The Forum | General Education

In Memoriam: Dr. Bruce Cole

January 11, 2018 by Michael B. Poliakoff

The nation lost a great citizen and leader with the passing of The Honorable Bruce Cole, and ACTA mourns the loss of a friend and inspiring national leader. Dr. Cole was an internationally acclaimed art historian, the dynamic chairman of the National Endowment for the Humanities, a beloved professor, civic-minded trustee, passionate humanist, prolific writer, and decorated public servant. His sudden and untimely death takes away from us a public intellectual of great stature and leaves a wound in the hearts of the many people who knew him as a friend and mentor.

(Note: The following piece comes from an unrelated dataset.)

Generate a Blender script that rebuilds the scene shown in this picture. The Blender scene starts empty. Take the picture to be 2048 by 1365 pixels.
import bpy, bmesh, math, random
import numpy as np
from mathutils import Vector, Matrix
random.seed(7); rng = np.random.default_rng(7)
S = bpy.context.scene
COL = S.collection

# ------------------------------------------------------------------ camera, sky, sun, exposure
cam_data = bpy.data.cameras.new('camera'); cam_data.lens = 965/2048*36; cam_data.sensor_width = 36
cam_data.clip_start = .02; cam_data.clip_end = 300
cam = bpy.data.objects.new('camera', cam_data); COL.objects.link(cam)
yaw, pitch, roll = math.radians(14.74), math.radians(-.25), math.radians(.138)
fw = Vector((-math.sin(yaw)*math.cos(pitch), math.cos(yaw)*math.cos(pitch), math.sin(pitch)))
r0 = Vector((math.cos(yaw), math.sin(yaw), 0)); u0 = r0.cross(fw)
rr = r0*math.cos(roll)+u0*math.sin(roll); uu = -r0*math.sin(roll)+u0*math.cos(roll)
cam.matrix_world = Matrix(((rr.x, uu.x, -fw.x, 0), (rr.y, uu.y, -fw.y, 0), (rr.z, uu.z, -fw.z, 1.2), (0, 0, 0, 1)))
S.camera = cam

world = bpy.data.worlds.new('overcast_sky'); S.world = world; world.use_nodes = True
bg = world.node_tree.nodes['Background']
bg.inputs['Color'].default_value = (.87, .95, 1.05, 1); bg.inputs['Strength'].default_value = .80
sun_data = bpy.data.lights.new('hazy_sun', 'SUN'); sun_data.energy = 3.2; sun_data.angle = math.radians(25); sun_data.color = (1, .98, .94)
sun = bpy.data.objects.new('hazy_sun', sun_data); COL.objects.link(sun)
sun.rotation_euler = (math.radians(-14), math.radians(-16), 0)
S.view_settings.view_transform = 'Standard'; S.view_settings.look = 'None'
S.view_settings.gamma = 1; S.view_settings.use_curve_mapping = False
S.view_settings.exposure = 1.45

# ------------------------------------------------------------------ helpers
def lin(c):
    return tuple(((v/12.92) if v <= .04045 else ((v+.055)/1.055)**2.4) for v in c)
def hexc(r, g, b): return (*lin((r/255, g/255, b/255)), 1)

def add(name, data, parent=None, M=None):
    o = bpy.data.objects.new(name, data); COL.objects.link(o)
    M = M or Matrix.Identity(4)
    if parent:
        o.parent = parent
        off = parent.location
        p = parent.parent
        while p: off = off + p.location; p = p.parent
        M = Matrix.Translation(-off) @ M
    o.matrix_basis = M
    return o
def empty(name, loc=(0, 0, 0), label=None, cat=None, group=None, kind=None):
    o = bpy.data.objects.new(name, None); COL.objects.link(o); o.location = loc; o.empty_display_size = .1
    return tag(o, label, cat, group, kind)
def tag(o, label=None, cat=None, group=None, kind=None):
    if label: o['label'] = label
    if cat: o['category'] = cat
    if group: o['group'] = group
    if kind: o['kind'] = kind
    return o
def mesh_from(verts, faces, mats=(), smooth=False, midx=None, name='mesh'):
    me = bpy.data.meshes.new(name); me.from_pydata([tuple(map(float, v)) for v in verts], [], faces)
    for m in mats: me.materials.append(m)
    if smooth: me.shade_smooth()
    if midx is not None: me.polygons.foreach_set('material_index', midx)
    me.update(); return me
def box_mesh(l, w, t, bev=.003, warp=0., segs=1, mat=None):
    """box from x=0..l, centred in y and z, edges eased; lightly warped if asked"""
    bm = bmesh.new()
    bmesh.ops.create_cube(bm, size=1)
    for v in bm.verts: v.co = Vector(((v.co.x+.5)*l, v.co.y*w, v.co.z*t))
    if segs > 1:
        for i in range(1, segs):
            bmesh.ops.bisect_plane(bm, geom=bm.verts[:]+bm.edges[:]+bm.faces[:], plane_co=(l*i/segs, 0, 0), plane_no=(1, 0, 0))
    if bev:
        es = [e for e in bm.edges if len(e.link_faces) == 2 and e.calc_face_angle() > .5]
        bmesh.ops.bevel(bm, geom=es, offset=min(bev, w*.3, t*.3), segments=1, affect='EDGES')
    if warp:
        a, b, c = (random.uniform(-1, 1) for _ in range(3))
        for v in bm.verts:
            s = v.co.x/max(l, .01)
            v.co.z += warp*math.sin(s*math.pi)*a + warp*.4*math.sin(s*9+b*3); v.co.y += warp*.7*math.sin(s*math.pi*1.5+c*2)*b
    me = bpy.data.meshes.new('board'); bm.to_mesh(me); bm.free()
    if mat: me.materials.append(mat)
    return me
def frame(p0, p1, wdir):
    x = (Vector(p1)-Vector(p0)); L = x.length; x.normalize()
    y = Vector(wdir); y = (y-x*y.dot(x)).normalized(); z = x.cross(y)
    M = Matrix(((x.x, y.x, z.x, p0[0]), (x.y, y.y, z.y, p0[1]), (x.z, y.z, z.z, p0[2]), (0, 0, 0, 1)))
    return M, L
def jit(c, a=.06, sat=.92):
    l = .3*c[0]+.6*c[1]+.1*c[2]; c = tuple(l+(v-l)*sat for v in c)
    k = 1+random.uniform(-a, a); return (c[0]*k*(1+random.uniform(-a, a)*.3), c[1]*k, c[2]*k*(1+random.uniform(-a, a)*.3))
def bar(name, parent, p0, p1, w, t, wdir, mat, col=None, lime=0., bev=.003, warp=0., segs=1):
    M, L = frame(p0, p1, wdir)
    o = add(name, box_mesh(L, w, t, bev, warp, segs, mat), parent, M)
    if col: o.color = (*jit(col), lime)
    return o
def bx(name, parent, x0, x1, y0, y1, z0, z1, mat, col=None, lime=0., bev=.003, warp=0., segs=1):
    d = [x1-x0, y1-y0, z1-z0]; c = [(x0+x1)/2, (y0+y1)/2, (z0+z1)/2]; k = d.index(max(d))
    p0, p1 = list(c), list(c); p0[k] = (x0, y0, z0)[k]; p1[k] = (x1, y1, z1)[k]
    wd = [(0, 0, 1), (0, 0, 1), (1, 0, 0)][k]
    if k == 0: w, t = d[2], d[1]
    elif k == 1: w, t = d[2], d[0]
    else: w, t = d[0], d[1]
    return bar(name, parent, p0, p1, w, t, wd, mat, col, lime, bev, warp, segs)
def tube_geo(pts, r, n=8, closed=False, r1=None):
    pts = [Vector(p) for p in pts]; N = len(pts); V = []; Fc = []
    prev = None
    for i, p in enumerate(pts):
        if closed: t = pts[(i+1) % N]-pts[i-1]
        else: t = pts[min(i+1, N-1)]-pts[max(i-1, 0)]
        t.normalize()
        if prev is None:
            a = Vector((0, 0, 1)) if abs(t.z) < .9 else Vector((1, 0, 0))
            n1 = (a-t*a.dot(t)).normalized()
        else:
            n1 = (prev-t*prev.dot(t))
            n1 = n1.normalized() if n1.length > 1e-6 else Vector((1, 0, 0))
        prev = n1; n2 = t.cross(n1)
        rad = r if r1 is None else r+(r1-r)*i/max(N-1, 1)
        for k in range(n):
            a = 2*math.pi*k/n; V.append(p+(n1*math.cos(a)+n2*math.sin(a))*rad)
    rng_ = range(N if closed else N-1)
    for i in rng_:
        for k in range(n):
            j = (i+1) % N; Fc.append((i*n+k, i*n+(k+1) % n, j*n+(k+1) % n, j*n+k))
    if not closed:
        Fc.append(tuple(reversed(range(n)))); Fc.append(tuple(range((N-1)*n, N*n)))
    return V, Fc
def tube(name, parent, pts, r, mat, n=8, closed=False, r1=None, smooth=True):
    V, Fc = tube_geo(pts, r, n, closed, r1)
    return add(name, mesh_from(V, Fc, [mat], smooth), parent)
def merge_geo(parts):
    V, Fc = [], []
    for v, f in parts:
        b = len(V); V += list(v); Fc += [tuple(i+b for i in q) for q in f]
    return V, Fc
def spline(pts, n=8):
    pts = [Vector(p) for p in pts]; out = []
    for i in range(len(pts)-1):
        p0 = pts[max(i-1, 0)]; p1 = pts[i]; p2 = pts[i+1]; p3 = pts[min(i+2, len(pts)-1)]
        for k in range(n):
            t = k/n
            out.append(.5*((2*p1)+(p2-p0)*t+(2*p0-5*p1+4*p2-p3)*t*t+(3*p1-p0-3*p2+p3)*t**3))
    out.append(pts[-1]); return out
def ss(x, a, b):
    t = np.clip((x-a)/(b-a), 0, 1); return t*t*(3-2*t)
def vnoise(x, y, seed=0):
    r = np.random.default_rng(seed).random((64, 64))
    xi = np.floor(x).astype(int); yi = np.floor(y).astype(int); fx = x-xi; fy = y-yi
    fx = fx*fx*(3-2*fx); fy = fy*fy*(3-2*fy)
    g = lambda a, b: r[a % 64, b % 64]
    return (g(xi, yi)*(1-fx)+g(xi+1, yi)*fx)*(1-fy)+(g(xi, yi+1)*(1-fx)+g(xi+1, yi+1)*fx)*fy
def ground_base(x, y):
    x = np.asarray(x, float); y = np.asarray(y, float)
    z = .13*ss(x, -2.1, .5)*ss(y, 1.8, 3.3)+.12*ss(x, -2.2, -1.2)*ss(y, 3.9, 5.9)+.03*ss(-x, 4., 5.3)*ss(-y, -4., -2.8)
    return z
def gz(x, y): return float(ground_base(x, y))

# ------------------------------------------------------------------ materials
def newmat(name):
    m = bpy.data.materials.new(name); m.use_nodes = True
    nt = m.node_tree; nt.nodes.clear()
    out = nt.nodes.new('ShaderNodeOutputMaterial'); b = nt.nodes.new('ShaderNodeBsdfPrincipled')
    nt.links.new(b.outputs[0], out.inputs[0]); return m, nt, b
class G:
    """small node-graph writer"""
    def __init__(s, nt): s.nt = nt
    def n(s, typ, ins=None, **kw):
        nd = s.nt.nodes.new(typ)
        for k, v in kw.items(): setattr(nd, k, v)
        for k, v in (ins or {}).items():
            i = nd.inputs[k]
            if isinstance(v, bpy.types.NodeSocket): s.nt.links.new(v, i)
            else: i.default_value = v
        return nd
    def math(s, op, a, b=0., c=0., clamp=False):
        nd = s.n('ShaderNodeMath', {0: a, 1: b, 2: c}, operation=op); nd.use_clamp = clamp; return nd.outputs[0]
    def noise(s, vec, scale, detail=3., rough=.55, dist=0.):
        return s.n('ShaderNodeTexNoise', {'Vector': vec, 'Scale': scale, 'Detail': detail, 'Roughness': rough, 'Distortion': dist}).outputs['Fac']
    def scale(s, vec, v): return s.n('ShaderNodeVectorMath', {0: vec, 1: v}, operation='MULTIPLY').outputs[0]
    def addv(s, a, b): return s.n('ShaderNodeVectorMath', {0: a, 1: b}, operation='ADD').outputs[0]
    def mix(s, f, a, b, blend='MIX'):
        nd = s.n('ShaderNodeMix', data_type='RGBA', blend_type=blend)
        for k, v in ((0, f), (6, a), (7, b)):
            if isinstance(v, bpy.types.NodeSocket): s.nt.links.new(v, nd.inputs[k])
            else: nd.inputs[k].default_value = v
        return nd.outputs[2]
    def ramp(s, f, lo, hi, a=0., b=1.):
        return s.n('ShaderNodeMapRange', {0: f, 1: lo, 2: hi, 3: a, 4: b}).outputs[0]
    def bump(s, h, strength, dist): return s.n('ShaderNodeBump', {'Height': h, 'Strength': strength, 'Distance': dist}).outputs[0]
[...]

Dr. Cole taught for nearly 30 years at Indiana University–Bloomington, earning the rank of Distinguished Professor of Fine Arts at IU Bloomington’s College of Arts and Sciences. A great professor lives on through the work of his students, and Dr. Cole had many such disciples, among them Michelle Erhardt, Associate Professor and Director of Museum Studies at Christopher Newport University, and the late Eleonora Luciano, a curator at the National Gallery of Art.

His academic work was supported by the most distinguished scholarly agencies: He was a fellow at the Kunsthistorisches Institut in Florence and held grants from the Guggenheim Foundation, the American Council of Learned Societies, the American Philosophical Society, and the UCLA Center for Medieval and Renaissance Studies. He was a member of the storied Accademia Senese degli Intronati, and in 2008, Dr. Cole was decorated as a Knight of the Grand Cross, the highest honor in the Republic of Italy. Yet he wore these enormous scholarly honors lightly: His heartfelt commitment was to outreach and service.

When one explores the fifteen books that Dr. Cole wrote, one is struck not only by his scholarly acumen, but by his extraordinary ability to communicate with readers. He conveyed his joy in the world of art not only to fellow scholars, but to a much wider public. 

This brings us to one of the most important aspects of his legacy: his intense commitment to making the world of the humanities and the arts accessible, in lucid, engaging prose. He had little patience with obfuscation, scholarly or otherwise, and those who had the privilege of working with him could not help but be influenced by his dedication to sharing the treasures of Western Civilization broadly and richly.

Dr. Cole may be best remembered by the nation for his vigorous leadership as chairman of the National Endowment for the Humanities (NEH) from 2001 to 2009, the longest serving chairman in the history of the Endowment. He was appointed by President George W. Bush, and in the wake of the September 11 attack on the United States, he quickly focused NEH on ensuring that Americans have the understanding we need to defend our heritage of freedom. His signature initiatives included We the People, whose influence has transcended three changes of administration and brought deepened understanding of the core principles of American democracy and the foundations of our civic institutions to many thousands of Americans. Picturing America joined his patriotism to his passion for art and brought reproductions of the masterpieces of our nation’s art to over 55,000 schools and public libraries. Additionally, through inter-agency partnership with the U.S. Department of Health and Human Services, Picturing America served 20,000 Head Start centers nationwide with this celebration of our national heritage. Dr. Cole was also an early adopter of the digital humanities, and dedicated funds to create digital archives of artwork and newspapers chronicling important moments in American history. It was no surprise that then-governor Mitch Daniels later turned to Dr. Cole to bring his academic vision to university governance as a member of Indiana University’s Board of Trustees.

Most recently, he served as a Senior Fellow at the Ethics and Public Policy Center. He frequently published in influential journals, conveying his uncompromising adherence to excellence, aesthetics, and civic virtue. Known for his gentle and amiable nature, Dr. Cole nevertheless did not hesitate to expose false prophets and intellectual sloppiness. His fierce criticism of the pretension and aesthetic vacuity in the design of the Eisenhower Memorial—even though he himself was appointed by President Obama to the Eisenhower Memorial Commission in 2013—is but one example of his principled character.

Dr. Cole worked with ACTA on a number of occasions as a trustee of Indiana University and also as an unwavering proponent of the humanities in liberal arts education. This past summer he sat down for an excellent conversation about the role of the digital humanities, civic education, and the liberal arts on ACTA’s podcast, Higher Ed Now. He and his wife were often lively guests at ACTA events.

Dr. Cole is survived by his wife, Doreen, his son, Ryan, his daughter, Stephanie Whittaker, and his grandchildren. In Virgil’s Aeneid, a work that Dr. Cole knew deeply, the poet describes a place in the Elysian Fields, the Roman abode of the blessed dead, where, alongside the great Roman generals and statesmen, those who enhanced human life with the crafts and arts they developed have their eternal place of honor. Bruce Cole earned his spot in the Elysian Fields as both a visionary national leader and as a scholar-teacher who brought light to the world of the humanities and the arts. Thank you for your life of meaningful service. Rest in peace, dear friend: I know you are forever in that place of honor.